How Do You Calculate the Distance of Closest Approach in a Particle Collision?

[fayled]

Homework Statement

An alpha particle is accelerated from rest through a potential dierence of 20 kV. It travels directly towards a stationary Beryllium nucleus (4 protons, 5 neutrons). Calculate the distance of closest approach.

The problem definitely wants a solution that takes into account the recoil of the stationary nucleus on approach.

Homework Equations

V_CM=m1v1+m2v2/m1+m2
U=Q1Q2/4πε₀d
T=mv²/2

The Attempt at a Solution

Let the oncoming alpha particle have speed v. V_CM=4v/13. In the CM frame, we have a particle of mass 4m, charge 2e, speed 9v/13 heading towards on of mass 9m, charge 4e, speed -4v/13.

Initially, T=18mv²/3. This all becomes PE which will be 2e²/πε₀d for closest approach d. Equating given d=e²/3πε₀mv². T=qV for a p.d V so v²=2qV/m. Then d=e/3πε₀V. Plugging in the numbers given d=96fm.
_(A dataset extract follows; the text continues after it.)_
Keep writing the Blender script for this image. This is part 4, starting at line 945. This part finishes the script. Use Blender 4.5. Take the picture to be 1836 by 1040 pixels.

I don't have a solution so would appreciate somebody having a check. I'm unsure about my approach because it assumes that the initial scenario (i.e as soon as the alpha particle has finished being accelerated through the p.d) has the PE as zero, which isn't realistic and the question doesn't indicate this is valid. Thanks.

 

[dauto]

You went wrong when you said all the energy becomes PE. That's not the case. At closest approach both particles are moving at speed V_CM

 

[fayled]

You went wrong when you said all the energy becomes PE. That's not the case. At closest approach both particles are moving at speed V_CM

But I'm working in the CM frame?

 

[Redbelly98]

You went wrong when you said all the energy becomes PE. That's not the case. At closest approach both particles are moving at speed V_CM

Fayled has transformed the problem into the CM frame, where V_CM is zero. So the approach is correct.

But I did spot two mistakes or typos.

The Attempt at a Solution

Let the oncoming alpha particle have speed v. V_CM=4v/13. In the CM frame, we have a particle of mass 4m, charge 2e, speed 9v/13 heading towards on of mass 9m, charge 4e, speed -4v/13.

Looks good so far.

Initially, T=18mv²/3.

It should be "/13" at the end, not "/3". Do you agree?

This all becomes PE which will be 2e²/πε₀d for closest approach d. Equating given d=e²/3πε₀mv².

Agree, once you fix the earlier mistake.

T=qV for a p.d V so v²=2qV/m.

I agree.

Then d=e/3πε₀V.

I don't think that follows. Can you show the steps leading up to this expression (following the $v^2=\frac{2qV}{m}$ result)? What are you using for q?

Plugging in the numbers given d=96fm.

I don't have a solution so would appreciate somebody having a check. I'm unsure about my approach because it assumes that the initial scenario (i.e as soon as the alpha particle has finished being accelerated through the p.d) has the PE as zero, which isn't realistic and the question doesn't indicate this is valid. Thanks.

It is safe to assume this is valid. The alpha should be a considerable distance from the berylium when it exits the accelerator, so there would be negligible PE at that time.

 

[fayled]

Fayled has transformed the problem into the CM frame, where V_CM is zero. So the approach is correct.

But I did spot two mistakes or typos.

Looks good so far.It should be "/13" at the end, not "/3". Do you agree?Agree, once you fix the earlier mistake.I don't think that follows. Can you show the steps leading up to this expression? What are you using for q?It is safe to assume this is valid. The alpha should be a considerable distance from the berylium when it exits the accelerator, so there would be negligible PE at that time.

Right:

Yes I agree! In fact a follow up question of mine was going to be why doesn't T_LAB=T_TCM+T', with T' the KE of a particle of the total mass of the system moving at speed V_CM? That error solves that (should have known better than thinking physics had broken and I hadn't made an error).

So T=18mv²/13

U=2e²/πε₀d

d=13e²/9πε₀mv²

Now v²=eV/m. Before I had v²=2qV/m. But I would then need q=2e,m=4m (i.e I should have used M say - I think this confused you).

d=13e/9πε₀V=416fm (simply substituting the above expression into the one above it).

Hopefully that's right. Thanks for your help!

 

[Redbelly98]

Looks good. You're welcome!

p.s. You're right, I was confused about m vs. 4m.